Três dos fatores externos relacionam-se com o caráter contratual da arbitragem. Se o compromisso arbitral é nulo segundo as normas presentes no Código Civil, ele não pode produzir efeitos, princípio este de longa tradição em nosso direito. Por outro lado, o recurso à arbitragem é resultado de uma convenção (ou seja, um pacto) entre as partes, que deve ser precisamente delimitada em relação ao seu objeto, pois esta é uma exigência decorrente da permissão excepcional que o legislador outorgou às partes para que a solução do conflito entre elas seja dirimida fora do Judiciário. Além disto, o art. 21 determina a obediência ao procedimento estabelecido pelas partes na convenção arbitral o que significa, mais uma vez, obediência ao que foi ajustado. Como diziam os antigos, pacta sunt servanda.

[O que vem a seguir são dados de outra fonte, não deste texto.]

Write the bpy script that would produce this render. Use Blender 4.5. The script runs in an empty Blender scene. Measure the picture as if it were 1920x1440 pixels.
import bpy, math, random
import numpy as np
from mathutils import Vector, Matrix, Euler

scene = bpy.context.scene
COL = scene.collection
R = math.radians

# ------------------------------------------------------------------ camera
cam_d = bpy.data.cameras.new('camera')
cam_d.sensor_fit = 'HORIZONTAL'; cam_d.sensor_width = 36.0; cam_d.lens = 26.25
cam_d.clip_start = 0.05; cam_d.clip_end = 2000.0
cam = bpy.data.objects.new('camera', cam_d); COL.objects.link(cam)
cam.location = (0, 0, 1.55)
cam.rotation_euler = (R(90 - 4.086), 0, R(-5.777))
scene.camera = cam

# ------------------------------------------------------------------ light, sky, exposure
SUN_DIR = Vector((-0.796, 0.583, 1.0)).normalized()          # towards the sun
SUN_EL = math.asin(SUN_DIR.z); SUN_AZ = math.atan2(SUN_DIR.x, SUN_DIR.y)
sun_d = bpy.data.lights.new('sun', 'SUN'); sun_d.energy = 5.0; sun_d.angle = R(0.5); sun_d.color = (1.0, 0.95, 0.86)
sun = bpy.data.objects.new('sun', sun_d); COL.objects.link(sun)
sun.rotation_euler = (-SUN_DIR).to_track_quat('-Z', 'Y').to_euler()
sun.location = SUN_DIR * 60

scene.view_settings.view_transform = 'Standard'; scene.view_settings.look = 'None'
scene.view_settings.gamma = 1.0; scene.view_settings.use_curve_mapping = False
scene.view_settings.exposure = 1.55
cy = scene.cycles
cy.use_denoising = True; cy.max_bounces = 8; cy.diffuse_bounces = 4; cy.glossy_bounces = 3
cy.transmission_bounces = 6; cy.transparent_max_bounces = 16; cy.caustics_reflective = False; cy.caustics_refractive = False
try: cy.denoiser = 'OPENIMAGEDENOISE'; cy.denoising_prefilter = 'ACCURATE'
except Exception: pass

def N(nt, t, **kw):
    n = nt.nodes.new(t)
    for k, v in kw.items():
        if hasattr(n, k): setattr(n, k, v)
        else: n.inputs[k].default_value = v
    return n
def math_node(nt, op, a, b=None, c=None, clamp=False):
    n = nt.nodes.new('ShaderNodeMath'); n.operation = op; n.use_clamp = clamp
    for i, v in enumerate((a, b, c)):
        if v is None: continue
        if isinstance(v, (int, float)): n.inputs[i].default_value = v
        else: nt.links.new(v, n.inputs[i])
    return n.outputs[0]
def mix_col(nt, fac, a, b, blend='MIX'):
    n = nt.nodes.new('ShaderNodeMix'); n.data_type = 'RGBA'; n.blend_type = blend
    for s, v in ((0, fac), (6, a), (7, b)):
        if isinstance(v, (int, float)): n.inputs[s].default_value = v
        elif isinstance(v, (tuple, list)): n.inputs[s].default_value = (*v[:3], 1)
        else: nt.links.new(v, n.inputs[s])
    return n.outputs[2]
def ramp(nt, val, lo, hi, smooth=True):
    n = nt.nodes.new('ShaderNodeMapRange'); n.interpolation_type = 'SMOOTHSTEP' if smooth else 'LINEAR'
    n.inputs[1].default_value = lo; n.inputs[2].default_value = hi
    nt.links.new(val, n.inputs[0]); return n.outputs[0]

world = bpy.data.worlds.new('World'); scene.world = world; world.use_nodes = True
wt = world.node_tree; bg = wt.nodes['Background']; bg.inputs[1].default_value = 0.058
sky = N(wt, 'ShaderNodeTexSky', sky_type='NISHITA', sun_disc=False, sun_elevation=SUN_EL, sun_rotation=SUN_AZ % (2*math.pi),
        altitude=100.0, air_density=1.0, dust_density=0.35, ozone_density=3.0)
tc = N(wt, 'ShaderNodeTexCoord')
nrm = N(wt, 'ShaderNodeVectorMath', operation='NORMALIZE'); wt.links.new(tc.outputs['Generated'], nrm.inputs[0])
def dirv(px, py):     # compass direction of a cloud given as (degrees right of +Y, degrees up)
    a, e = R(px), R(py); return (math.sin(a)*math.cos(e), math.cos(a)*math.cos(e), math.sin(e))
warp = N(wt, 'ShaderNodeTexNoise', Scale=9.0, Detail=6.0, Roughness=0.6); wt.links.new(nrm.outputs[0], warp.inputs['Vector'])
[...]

Do ponto de vista subjetivo a licença concedida pelo legislador para o recurso à arbitragem encontra limites nas pessoas autorizadas a atuarem como árbitros, exteriorizados de forma negativa no art. 14, onde estão presentes situações que, presumidamente, demonstram a inexistência da imparcialidade é absolutamente necessária para o sucesso do procedimento. Acrescente-se que uma sentença arbitral está irremediavelmente comprometida, como é óbvio, quando proferida por prevaricação, concussão ou corrupção passiva, evidentemente dada em desfavor da parte que era titular do legítimo direito, não respeitado por uma de tais circunstâncias.
A obediência ao prazo da lei, da cláusula compromissória, do compromisso arbitral ou do regulamento do órgão institucional escolhido pelas partes para a administração do feito é fundamental para o atendimento dos seus interesses de terem à frente um horizonte temporal relativamente determinado e este, como se sabe, é um dos grandes méritos do instituto, quando confrontado com a completa incerteza do tempo que pode levar uma demanda no Judiciário.
No tocante aos fatores internos, os requisitos formais e materiais previstos no art. 26 objetivam comprovar que o arbitro tomou plena ciência da questão a ele submetida (objetivada pelos termos do seu relatório) e analisou as questões de fato e de direito presentes no processo, fatores a partir dos quais ele orientou a sua decisão, devidamente fundamentada. E se o julgamento teve como base a equidade, este critério deve estar expressamente referido na sentença.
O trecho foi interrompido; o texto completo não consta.